╔══

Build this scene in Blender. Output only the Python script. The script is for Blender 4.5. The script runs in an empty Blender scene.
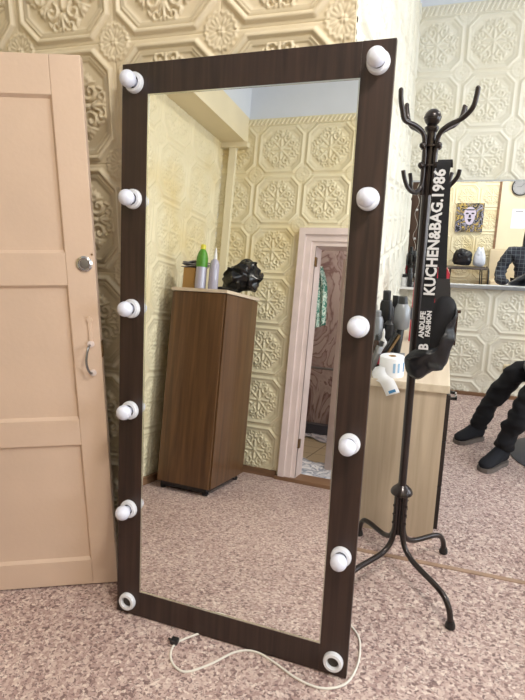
import bpy, math, random
import numpy as np
from mathutils import Vector, Matrix, noise
random.seed(7)
S = bpy.context.scene
COL = S.collection
PI = math.pi

# ------------------------------------------------------------------ materials
def newmat(name):
    m = bpy.data.materials.new(name); m.use_nodes = True
    nt = m.node_tree
    return m, nt, nt.nodes['Principled BSDF']
def rgb(c):
    return tuple(((x/255.0)/12.92 if x/255.0 <= .04045 else ((x/255.0+.055)/1.055)**2.4) for x in c)+(1,)
def paint(name, c, rough=.55, metal=0, var=.06, scale=6, bump=0, bscale=200, spec=.5, coat=0):
    """plain material with a little noise variation in colour"""
    m, nt, b = newmat(name)
    b.inputs['Roughness'].default_value = rough
    b.inputs['Metallic'].default_value = metal
    b.inputs['Specular IOR Level'].default_value = spec
    b.inputs['Coat Weight'].default_value = coat
    tc = nt.nodes.new('ShaderNodeTexCoord')
    n = nt.nodes.new('ShaderNodeTexNoise'); n.inputs['Scale'].default_value = scale; n.inputs['Detail'].default_value = 5
    nt.links.new(tc.outputs['Object'], n.inputs['Vector'])
    r = nt.nodes.new('ShaderNodeValToRGB'); col = rgb(c)
    r.color_ramp.elements[0].position = .3; r.color_ramp.elements[1].position = .7
    r.color_ramp.elements[0].color = tuple(x*(1-var) for x in col[:3])+(1,)
    r.color_ramp.elements[1].color = tuple(min(1, x*(1+var)) for x in col[:3])+(1,)
    nt.links.new(n.outputs['Fac'], r.inputs['Fac']); nt.links.new(r.outputs['Color'], b.inputs['Base Color'])
    if bump:
        n2 = nt.nodes.new('ShaderNodeTexNoise'); n2.inputs['Scale'].default_value = bscale
        nt.links.new(tc.outputs['Object'], n2.inputs['Vector'])
        bp = nt.nodes.new('ShaderNodeBump'); bp.inputs['Strength'].default_value = bump; bp.inputs['Distance'].default_value = .002
        nt.links.new(n2.outputs['Fac'], bp.inputs['Height']); nt.links.new(bp.outputs['Normal'], b.inputs['Normal'])
    return m
def wood(name, c1, c2, grain=(30, 30, 1.5), rough=.45, detail=8, coat=0):
    m, nt, b = newmat(name); b.inputs['Roughness'].default_value = rough; b.inputs['Coat Weight'].default_value = coat
    tc = nt.nodes.new('ShaderNodeTexCoord'); mp = nt.nodes.new('ShaderNodeMapping')
    mp.inputs['Scale'].default_value = grain
    n = nt.nodes.new('ShaderNodeTexNoise'); n.inputs['Scale'].default_value = 1.0; n.inputs['Detail'].default_value = detail
    n.inputs['Distortion'].default_value = .6
    r = nt.nodes.new('ShaderNodeValToRGB')
    r.color_ramp.elements[0].position = .32; r.color_ramp.elements[1].position = .7
    r.color_ramp.elements[0].color = rgb(c1); r.color_ramp.elements[1].color = rgb(c2)
    nt.links.new(tc.outputs['Object'], mp.inputs['Vector']); nt.links.new(mp.outputs['Vector'], n.inputs['Vector'])
    nt.links.new(n.outputs['Fac'], r.inputs['Fac']); nt.links.new(r.outputs['Color'], b.inputs['Base Color'])
    return m

def tile_paint(name, c, stain, amount):
    """cream emulsion on embossed tiles with yellowed water stains"""
    m, nt, b = newmat(name); b.inputs['Roughness'].default_value = .62
    tc = nt.nodes.new('ShaderNodeTexCoord')
    n = nt.nodes.new('ShaderNodeTexNoise'); n.inputs['Scale'].default_value = 2.2; n.inputs['Detail'].default_value = 6
    nt.links.new(tc.outputs['Object'], n.inputs['Vector'])
    r = nt.nodes.new('ShaderNodeValToRGB')
    r.color_ramp.elements[0].position = .5; r.color_ramp.elements[1].position = .72
    r.color_ramp.elements[0].color = (0, 0, 0, 1); r.color_ramp.elements[1].color = (amount, amount, amount, 1)
    nt.links.new(n.outputs['Fac'], r.inputs['Fac'])
    mx = nt.nodes.new('ShaderNodeMix'); mx.data_type = 'RGBA'
    mx.inputs['A'].default_value = rgb(c); mx.inputs['B'].default_value = rgb(stain)
    nt.links.new(r.outputs['Color'], mx.inputs['Factor']); nt.links.new(mx.outputs['Result'], b.inputs['Base Color'])
    return m
def floor_mat():
    m, nt, b = newmat('speckled_pink_vinyl'); b.inputs['Roughness'].default_value = .45
    b.inputs['Specular IOR Level'].default_value = .35
    tc = nt.nodes.new('ShaderNodeTexCoord'); L = nt.links
    wp = nt.nodes.new('ShaderNodeTexNoise'); wp.inputs['Scale'].default_value = 40; wp.inputs['Detail'].default_value = 3
    L.new(tc.outputs['Object'], wp.inputs['Vector'])
    vm = nt.nodes.new('ShaderNodeVectorMath'); vm.operation = 'MULTIPLY_ADD'
    L.new(wp.outputs['Color'], vm.inputs[0]); vm.inputs[1].default_value = (.02, .02, .02); L.new(tc.outputs['Object'], vm.inputs[2])
    v = nt.nodes.new('ShaderNodeTexVoronoi'); v.inputs['Scale'].default_value = 95
    L.new(vm.outputs['Vector'], v.inputs['Vector'])
    sp = nt.nodes.new('ShaderNodeSeparateColor'); L.new(v.outputs['Color'], sp.inputs['Color'])
    r = nt.nodes.new('ShaderNodeValToRGB'); cr = r.color_ramp; cr.interpolation = 'CONSTANT'
    cols = [(0, (138, 115, 112)), (.07, (186, 162, 157)), (.28, (202, 179, 173)), (.5, (212, 192, 185)), (.72, (176, 150, 146)), (.86, (228, 212, 204)), (.96, (154, 130, 127))]
    cr.elements[0].position = 0; cr.elements[0].color = rgb(cols[0][1]); cr.elements[1].position = cols[1][0]; cr.elements[1].color = rgb(cols[1][1])
    for p, c in cols[2:]:
        e = cr.elements.new(p); e.color = rgb(c)
    L.new(sp.outputs['Red'], r.inputs['Fac'])
    # dark flecks, a little longer one way
    mp = nt.nodes.new('ShaderNodeMapping'); mp.inputs['Scale'].default_value = (75, 120, 80); mp.inputs['Rotation'].default_value = (0, 0, .5)
    L.new(tc.outputs['Object'], mp.inputs['Vector'])
    n = nt.nodes.new('ShaderNodeTexNoise'); n.inputs['Scale'].default_value = 1; n.inputs['Detail'].default_value = 4; n.inputs['Distortion'].default_value = 1.2
    L.new(mp.outputs['Vector'], n.inputs['Vector'])
    r2 = nt.nodes.new('ShaderNodeValToRGB'); r2.color_ramp.elements[0].position = .565; r2.color_ramp.elements[1].position = .61
    r2.color_ramp.elements[0].color = (0, 0, 0, 1); r2.color_ramp.elements[1].color = (.8, .8, .8, 1)
    L.new(n.outputs['Fac'], r2.inputs['Fac'])
    mx = nt.nodes.new('ShaderNodeMix'); mx.data_type = 'RGBA'; mx.inputs['B'].default_value = rgb((104, 84, 88))
    L.new(r2.outputs['Color'], mx.inputs['Factor']); L.new(r.outputs['Color'], mx.inputs['A'])
    # broad wear
    n3 = nt.nodes.new('ShaderNodeTexNoise'); n3.inputs['Scale'].default_value = 1.6; n3.inputs['Detail'].default_value = 4
    L.new(tc.outputs['Object'], n3.inputs['Vector'])
    r3 = nt.nodes.new('ShaderNodeValToRGB'); r3.color_ramp.elements[0].position = .3; r3.color_ramp.elements[1].position = .7
    r3.color_ramp.elements[0].color = (.86, .84, .83, 1); r3.color_ramp.elements[1].color = (1, 1, 1, 1)
    L.new(n3.outputs['Fac'], r3.inputs['Fac'])
    m2 = nt.nodes.new('ShaderNodeMix'); m2.data_type = 'RGBA'; m2.blend_type = 'MULTIPLY'; m2.inputs['Factor'].default_value = 1
    L.new(mx.outputs['Result'], m2.inputs['A']); L.new(r3.outputs['Color'], m2.inputs['B'])
    L.new(m2.outputs['Result'], b.inputs['Base Color'])
    return m
def marble_mat():
    m, nt, b = newmat('marbled_wallpaper'); b.inputs['Roughness'].default_value = .5; L = nt.links
    tc = nt.nodes.new('ShaderNodeTexCoord')
    mp = nt.nodes.new('ShaderNodeMapping'); mp.inputs['Scale'].default_value = (1.3, 1.3, 1.0); mp.inputs['Rotation'].default_value = (0, .6, 0)
    L.new(tc.outputs['Object'], mp.inputs['Vector'])
    n = nt.nodes.new('ShaderNodeTexNoise'); n.inputs['Scale'].default_value = 1.3; n.inputs['Detail'].default_value = 4; n.inputs['Distortion'].default_value = 2.2
    L.new(mp.outputs['Vector'], n.inputs['Vector'])
    r = nt.nodes.new('ShaderNodeValToRGB'); cr = r.color_ramp
    cr.elements[0].position = .36; cr.elements[0].color = rgb((128, 98, 96)); cr.elements[1].position = .44; cr.elements[1].color = rgb((186, 168, 164))
    for p, c in ((.48, (170, 146, 142)), (.495, (128, 98, 94)), (.515, (200, 184, 178)), (.58, (180, 160, 156)), (.60, (136, 106, 102)), (.63, (196, 180, 174))):
        e = cr.elements.new(p); e.color = rgb(c)
    L.new(n.outputs['Fac'], r.inputs['Fac']); L.new(r.outputs['Color'], b.inputs['Base Color'])
    return m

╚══

Restate the material word for word from its first line through the line containing "PI = math.pi", both included; the pictures do not belong in it.

* FINISHED ANSWER:
Build this scene in Blender. Output only the Python script. The script is for Blender 4.5. The script runs in an empty Blender scene.
import bpy, math, random
import numpy as np
from mathutils import Vector, Matrix, noise
random.seed(7)
S = bpy.context.scene
COL = S.collection
PI = math.pi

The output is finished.